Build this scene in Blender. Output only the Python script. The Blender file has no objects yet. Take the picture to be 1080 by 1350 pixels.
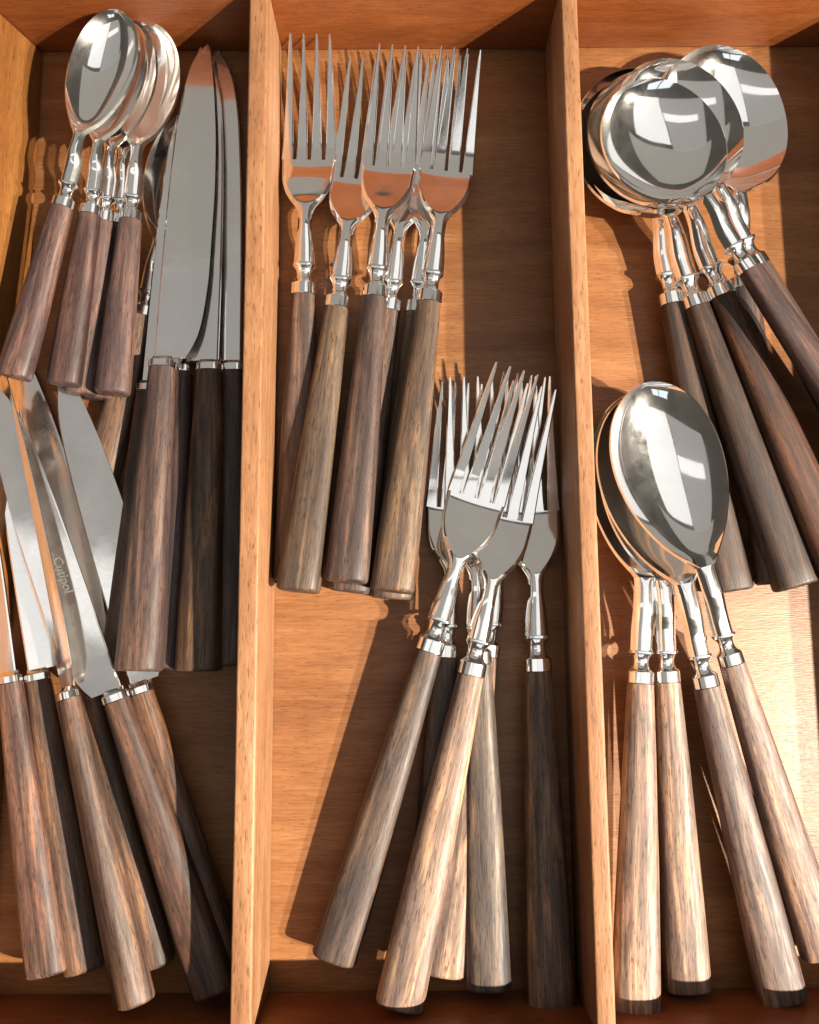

━━━

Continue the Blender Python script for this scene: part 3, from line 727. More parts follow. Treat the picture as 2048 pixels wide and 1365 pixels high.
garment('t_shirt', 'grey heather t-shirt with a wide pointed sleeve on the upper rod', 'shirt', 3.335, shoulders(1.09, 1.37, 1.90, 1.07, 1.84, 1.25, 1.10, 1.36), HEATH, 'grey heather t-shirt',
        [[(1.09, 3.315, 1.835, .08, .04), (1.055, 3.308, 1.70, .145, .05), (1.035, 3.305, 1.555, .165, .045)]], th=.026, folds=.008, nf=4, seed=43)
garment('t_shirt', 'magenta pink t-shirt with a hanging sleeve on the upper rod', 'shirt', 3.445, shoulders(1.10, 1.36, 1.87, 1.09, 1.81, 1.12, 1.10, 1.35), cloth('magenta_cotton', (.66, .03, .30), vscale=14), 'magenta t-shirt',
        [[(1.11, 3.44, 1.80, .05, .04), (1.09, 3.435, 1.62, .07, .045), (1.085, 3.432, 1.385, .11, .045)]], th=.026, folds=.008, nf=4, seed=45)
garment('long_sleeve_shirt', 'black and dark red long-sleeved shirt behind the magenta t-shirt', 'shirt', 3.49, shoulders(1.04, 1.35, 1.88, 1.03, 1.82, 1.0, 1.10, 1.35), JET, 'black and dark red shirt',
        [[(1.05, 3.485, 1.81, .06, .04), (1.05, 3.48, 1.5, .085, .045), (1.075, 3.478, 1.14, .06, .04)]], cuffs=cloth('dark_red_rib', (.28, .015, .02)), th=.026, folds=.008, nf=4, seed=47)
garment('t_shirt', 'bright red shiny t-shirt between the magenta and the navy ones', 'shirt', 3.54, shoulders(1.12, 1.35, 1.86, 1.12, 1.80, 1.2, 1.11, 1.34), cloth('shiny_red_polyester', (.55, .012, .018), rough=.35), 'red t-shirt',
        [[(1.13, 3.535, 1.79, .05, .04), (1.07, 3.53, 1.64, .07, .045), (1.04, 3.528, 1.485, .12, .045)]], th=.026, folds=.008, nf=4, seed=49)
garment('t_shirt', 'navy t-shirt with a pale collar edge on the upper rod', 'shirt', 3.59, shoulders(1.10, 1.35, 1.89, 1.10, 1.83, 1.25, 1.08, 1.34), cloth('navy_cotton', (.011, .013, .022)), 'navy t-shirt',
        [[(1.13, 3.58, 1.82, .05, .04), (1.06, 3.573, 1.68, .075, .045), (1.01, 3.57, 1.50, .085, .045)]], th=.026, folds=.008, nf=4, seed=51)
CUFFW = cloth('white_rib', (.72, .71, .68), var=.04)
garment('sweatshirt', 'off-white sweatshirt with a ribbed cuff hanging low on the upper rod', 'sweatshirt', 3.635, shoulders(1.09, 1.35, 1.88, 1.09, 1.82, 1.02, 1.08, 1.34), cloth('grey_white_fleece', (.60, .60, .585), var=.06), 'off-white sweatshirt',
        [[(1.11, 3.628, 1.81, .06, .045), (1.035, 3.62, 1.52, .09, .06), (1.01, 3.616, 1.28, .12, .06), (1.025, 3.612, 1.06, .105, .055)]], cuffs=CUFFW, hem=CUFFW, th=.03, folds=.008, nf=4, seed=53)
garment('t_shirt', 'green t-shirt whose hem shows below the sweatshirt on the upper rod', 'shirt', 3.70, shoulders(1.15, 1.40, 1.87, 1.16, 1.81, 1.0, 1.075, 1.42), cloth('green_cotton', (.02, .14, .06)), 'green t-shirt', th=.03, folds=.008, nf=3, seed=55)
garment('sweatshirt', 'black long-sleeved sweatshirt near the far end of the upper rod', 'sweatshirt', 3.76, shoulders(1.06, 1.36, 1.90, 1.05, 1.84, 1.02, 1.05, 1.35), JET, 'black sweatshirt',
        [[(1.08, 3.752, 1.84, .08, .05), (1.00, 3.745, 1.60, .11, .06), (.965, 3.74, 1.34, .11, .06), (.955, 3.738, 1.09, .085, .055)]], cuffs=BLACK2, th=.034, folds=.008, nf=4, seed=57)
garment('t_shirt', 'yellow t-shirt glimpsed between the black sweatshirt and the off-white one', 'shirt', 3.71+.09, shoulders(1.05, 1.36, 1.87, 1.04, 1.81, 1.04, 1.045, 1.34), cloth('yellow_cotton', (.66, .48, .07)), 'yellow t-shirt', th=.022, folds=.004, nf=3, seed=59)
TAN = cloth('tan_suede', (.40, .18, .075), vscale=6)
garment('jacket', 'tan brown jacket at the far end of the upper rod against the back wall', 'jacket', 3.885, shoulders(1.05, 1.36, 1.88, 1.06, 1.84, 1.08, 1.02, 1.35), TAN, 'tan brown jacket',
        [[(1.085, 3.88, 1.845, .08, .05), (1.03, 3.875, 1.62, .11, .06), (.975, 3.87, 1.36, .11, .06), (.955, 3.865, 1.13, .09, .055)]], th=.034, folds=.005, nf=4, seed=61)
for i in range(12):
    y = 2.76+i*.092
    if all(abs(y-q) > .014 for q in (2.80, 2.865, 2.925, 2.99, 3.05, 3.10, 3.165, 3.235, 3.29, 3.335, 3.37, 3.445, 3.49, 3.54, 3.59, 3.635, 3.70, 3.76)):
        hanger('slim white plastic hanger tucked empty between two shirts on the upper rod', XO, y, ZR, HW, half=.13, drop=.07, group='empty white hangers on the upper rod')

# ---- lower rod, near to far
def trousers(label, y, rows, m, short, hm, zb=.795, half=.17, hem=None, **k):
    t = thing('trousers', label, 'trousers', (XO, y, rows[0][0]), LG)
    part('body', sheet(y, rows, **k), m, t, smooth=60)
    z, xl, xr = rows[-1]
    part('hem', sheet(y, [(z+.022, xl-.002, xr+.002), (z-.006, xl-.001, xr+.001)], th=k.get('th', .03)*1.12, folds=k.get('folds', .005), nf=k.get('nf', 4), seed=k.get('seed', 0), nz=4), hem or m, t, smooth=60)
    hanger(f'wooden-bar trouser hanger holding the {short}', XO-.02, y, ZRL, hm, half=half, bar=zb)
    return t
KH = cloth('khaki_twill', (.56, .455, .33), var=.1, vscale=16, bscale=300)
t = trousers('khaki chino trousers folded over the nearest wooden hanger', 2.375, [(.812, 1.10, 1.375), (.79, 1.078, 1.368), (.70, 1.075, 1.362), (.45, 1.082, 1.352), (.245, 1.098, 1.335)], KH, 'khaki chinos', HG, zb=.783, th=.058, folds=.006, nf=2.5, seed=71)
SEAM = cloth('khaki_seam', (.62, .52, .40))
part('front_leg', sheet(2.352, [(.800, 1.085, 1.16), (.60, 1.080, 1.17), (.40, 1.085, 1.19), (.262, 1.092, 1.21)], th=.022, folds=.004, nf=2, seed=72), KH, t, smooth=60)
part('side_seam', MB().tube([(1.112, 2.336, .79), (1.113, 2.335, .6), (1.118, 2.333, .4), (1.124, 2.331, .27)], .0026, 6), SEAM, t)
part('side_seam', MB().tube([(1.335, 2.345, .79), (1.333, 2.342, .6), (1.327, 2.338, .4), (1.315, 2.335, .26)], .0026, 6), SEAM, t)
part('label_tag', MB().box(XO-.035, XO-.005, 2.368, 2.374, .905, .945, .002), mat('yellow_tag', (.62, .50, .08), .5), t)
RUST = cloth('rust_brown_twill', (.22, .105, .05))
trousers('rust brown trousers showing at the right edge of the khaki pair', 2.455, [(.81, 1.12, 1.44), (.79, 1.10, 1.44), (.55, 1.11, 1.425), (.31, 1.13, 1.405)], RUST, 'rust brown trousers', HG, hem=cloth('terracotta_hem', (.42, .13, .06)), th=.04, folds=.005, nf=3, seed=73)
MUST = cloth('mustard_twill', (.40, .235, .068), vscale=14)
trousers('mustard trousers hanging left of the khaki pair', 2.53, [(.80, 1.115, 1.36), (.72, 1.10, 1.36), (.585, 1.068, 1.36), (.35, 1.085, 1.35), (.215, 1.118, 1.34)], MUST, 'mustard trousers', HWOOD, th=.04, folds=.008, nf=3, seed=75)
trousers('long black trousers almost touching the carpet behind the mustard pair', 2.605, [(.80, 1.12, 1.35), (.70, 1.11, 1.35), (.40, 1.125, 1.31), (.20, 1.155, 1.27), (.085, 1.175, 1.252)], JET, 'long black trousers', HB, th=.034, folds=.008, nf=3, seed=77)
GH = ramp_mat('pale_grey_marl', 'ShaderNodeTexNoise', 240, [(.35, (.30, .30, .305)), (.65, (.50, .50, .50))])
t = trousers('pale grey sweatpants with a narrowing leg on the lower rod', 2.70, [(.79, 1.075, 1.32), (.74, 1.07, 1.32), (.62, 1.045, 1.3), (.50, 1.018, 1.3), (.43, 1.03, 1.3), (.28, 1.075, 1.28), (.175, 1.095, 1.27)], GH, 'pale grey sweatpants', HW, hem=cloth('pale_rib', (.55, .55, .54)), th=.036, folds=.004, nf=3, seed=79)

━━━

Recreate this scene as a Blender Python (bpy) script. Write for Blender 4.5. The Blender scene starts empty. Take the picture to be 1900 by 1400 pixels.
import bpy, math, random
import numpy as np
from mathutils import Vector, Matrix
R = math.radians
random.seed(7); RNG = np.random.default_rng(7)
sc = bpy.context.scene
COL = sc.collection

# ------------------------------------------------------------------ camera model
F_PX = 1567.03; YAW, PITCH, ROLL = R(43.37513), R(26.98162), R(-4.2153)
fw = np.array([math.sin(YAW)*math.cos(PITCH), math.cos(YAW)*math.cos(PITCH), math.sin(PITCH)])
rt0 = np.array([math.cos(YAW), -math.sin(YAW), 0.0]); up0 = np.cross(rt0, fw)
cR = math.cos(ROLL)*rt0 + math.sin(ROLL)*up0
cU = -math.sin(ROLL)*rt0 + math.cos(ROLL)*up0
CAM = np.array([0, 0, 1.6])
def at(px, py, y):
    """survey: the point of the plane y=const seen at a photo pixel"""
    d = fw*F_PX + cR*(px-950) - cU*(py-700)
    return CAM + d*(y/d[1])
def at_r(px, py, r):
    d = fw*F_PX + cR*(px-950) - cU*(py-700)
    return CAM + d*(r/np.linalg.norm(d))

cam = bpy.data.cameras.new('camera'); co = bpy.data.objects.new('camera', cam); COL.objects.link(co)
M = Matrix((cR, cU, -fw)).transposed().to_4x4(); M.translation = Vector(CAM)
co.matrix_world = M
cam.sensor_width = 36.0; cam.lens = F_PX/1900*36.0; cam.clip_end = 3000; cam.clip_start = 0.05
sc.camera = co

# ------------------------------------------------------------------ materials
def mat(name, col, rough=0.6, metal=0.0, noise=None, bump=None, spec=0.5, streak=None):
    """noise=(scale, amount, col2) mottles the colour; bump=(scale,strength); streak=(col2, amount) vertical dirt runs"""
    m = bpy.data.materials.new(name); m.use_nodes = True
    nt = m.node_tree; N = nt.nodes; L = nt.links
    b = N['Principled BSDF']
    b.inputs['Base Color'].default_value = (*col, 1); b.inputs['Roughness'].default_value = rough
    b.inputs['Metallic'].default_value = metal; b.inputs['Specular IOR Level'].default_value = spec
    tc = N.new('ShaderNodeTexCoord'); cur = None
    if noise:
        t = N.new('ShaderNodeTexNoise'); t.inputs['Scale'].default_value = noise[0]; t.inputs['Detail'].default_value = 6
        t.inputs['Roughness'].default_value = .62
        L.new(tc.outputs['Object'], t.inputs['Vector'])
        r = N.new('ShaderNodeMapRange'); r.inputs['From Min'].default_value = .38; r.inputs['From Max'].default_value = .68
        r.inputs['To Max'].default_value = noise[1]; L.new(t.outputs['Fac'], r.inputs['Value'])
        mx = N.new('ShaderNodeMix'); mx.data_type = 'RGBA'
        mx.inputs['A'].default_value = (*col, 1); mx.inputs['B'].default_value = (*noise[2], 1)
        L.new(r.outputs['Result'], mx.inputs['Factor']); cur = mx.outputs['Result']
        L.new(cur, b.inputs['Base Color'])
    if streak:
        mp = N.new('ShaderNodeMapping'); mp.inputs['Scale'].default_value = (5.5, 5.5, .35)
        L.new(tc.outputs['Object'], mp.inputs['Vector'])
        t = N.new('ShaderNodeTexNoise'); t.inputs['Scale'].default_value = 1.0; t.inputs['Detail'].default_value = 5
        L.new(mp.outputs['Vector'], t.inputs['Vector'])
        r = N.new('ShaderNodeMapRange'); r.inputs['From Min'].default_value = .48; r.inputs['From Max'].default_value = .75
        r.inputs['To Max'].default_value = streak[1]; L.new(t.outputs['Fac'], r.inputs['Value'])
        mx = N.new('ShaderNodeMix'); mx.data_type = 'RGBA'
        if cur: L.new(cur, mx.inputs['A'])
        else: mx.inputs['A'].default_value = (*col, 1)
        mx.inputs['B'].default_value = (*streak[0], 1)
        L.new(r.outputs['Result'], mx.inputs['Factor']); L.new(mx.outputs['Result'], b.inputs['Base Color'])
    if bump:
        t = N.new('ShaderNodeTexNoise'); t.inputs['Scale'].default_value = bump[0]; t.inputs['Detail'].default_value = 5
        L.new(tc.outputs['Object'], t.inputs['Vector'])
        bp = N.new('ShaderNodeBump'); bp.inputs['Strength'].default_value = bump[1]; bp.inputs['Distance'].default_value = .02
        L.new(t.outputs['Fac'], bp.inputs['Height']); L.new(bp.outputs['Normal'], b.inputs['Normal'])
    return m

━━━

*The problem:*
Exactly the lines from the line that has "Recreate this scene" through the line that has "COL = sc.collection" are to be repeated, both included, with nothing added.

*The reply:*
Recreate this scene as a Blender Python (bpy) script. Write for Blender 4.5. The Blender scene starts empty. Take the picture to be 1900 by 1400 pixels.
import bpy, math, random
import numpy as np
from mathutils import Vector, Matrix
R = math.radians
random.seed(7); RNG = np.random.default_rng(7)
sc = bpy.context.scene
COL = sc.collection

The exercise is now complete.